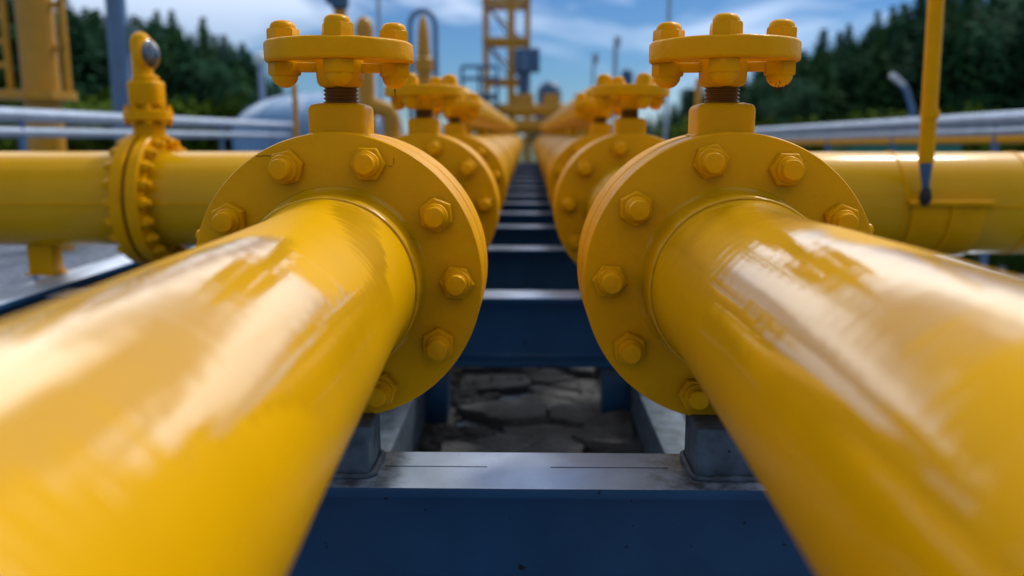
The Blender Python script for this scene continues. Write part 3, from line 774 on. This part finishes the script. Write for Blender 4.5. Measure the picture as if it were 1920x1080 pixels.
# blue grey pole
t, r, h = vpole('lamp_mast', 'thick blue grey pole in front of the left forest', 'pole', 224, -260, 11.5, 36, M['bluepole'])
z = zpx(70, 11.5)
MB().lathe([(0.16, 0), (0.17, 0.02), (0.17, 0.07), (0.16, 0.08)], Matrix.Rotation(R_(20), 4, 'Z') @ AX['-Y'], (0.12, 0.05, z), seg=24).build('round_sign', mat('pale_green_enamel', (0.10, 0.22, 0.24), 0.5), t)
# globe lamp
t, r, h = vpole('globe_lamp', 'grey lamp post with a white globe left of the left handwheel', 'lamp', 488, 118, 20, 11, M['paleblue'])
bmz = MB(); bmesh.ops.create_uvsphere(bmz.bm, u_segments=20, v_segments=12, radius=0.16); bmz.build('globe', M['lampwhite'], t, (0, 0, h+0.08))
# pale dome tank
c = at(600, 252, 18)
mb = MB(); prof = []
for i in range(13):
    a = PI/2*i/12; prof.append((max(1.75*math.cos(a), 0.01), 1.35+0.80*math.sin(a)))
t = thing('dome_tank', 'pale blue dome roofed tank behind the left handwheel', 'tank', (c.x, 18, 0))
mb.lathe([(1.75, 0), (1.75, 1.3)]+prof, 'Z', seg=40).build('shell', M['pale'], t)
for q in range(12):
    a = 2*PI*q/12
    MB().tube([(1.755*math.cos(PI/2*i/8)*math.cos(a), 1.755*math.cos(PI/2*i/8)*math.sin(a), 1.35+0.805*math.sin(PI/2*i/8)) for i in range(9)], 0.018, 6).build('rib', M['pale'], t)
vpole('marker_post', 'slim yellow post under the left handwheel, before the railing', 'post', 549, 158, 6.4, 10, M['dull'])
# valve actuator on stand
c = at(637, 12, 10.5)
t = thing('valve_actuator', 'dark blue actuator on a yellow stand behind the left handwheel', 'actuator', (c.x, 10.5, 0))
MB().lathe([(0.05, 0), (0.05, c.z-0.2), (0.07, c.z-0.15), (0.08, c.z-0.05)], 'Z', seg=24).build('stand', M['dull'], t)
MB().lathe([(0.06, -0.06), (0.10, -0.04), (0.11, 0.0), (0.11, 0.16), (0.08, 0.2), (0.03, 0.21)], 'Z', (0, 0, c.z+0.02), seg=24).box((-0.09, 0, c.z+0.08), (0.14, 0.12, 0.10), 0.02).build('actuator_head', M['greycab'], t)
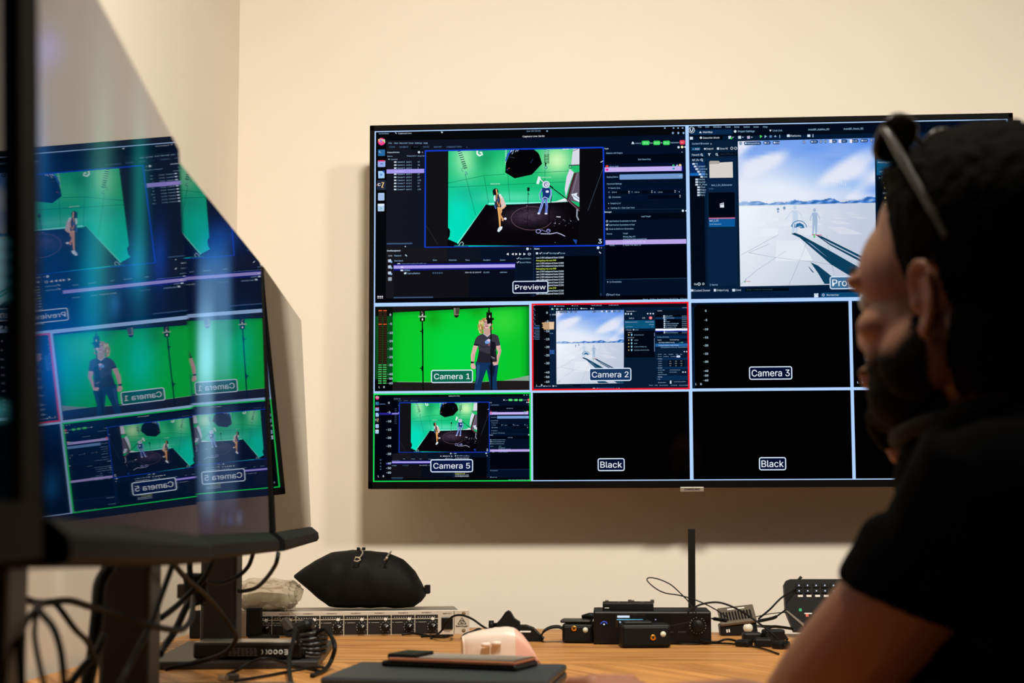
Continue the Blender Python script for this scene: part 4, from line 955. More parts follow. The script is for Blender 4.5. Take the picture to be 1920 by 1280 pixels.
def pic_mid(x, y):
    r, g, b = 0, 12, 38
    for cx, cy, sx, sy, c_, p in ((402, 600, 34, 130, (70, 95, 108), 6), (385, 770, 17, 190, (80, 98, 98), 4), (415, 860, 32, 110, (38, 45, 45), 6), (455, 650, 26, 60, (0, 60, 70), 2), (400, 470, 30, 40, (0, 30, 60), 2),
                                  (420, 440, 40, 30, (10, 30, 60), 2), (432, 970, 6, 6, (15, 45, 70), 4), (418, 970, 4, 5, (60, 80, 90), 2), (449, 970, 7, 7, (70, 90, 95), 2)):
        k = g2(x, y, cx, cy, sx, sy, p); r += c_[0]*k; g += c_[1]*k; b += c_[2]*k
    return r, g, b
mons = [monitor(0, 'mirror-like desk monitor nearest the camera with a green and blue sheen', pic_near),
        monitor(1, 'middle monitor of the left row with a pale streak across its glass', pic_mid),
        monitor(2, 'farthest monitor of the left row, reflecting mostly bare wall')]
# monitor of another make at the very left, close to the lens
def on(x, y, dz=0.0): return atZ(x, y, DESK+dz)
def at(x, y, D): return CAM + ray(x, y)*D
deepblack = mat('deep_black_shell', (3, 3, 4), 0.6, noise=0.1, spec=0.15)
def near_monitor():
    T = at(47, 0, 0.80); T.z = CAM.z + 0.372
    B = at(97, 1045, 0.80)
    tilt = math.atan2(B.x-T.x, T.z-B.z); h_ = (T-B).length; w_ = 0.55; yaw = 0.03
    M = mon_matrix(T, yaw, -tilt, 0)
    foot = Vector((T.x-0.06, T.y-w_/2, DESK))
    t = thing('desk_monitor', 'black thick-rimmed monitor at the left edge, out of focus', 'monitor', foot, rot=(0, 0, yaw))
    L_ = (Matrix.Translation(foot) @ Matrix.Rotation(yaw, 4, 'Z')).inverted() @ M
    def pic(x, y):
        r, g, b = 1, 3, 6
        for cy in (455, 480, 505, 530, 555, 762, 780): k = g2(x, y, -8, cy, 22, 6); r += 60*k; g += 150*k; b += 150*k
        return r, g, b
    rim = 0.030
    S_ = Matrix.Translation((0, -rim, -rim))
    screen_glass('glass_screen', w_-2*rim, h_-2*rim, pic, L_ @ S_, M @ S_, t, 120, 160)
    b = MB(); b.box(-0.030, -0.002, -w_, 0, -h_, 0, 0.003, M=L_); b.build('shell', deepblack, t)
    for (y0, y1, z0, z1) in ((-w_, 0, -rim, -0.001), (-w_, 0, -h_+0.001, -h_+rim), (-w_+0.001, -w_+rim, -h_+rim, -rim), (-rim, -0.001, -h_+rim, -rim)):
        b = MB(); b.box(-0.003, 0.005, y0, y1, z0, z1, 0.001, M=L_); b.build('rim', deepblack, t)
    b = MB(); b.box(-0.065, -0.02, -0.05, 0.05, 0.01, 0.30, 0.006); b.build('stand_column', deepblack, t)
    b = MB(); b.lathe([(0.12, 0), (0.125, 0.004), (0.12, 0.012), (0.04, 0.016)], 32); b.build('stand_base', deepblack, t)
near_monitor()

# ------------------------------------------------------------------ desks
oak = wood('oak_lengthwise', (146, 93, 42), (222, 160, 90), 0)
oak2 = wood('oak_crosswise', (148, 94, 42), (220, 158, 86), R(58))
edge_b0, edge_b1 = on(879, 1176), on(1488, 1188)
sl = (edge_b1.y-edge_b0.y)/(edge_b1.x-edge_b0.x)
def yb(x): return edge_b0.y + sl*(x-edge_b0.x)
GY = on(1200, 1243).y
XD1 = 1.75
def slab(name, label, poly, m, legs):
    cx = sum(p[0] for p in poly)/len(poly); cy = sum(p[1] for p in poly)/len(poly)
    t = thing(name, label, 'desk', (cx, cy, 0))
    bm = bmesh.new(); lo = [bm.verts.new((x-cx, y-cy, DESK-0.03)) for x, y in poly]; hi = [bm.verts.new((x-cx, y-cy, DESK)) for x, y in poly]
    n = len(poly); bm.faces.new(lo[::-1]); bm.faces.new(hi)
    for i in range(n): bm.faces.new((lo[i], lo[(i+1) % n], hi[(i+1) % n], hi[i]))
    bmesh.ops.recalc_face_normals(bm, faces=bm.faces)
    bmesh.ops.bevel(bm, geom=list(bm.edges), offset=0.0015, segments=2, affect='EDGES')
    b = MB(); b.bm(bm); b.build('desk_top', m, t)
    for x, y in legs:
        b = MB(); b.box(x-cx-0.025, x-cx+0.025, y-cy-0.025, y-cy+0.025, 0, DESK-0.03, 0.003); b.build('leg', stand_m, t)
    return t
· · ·
PROBLEM STATEMENT — In the material above, find the lines that contain "picture" and show them.

RESULT OF THE EXERCISE —
The Blender Python script for this scene continues. Write part 3, from line 774 on. This part finishes the script. Write for Blender 4.5. Measure the picture as if it were 1920x1080 pixels.
Continue the Blender Python script for this scene: part 4, from line 955. More parts follow. The script is for Blender 4.5. Take the picture to be 1920 by 1280 pixels.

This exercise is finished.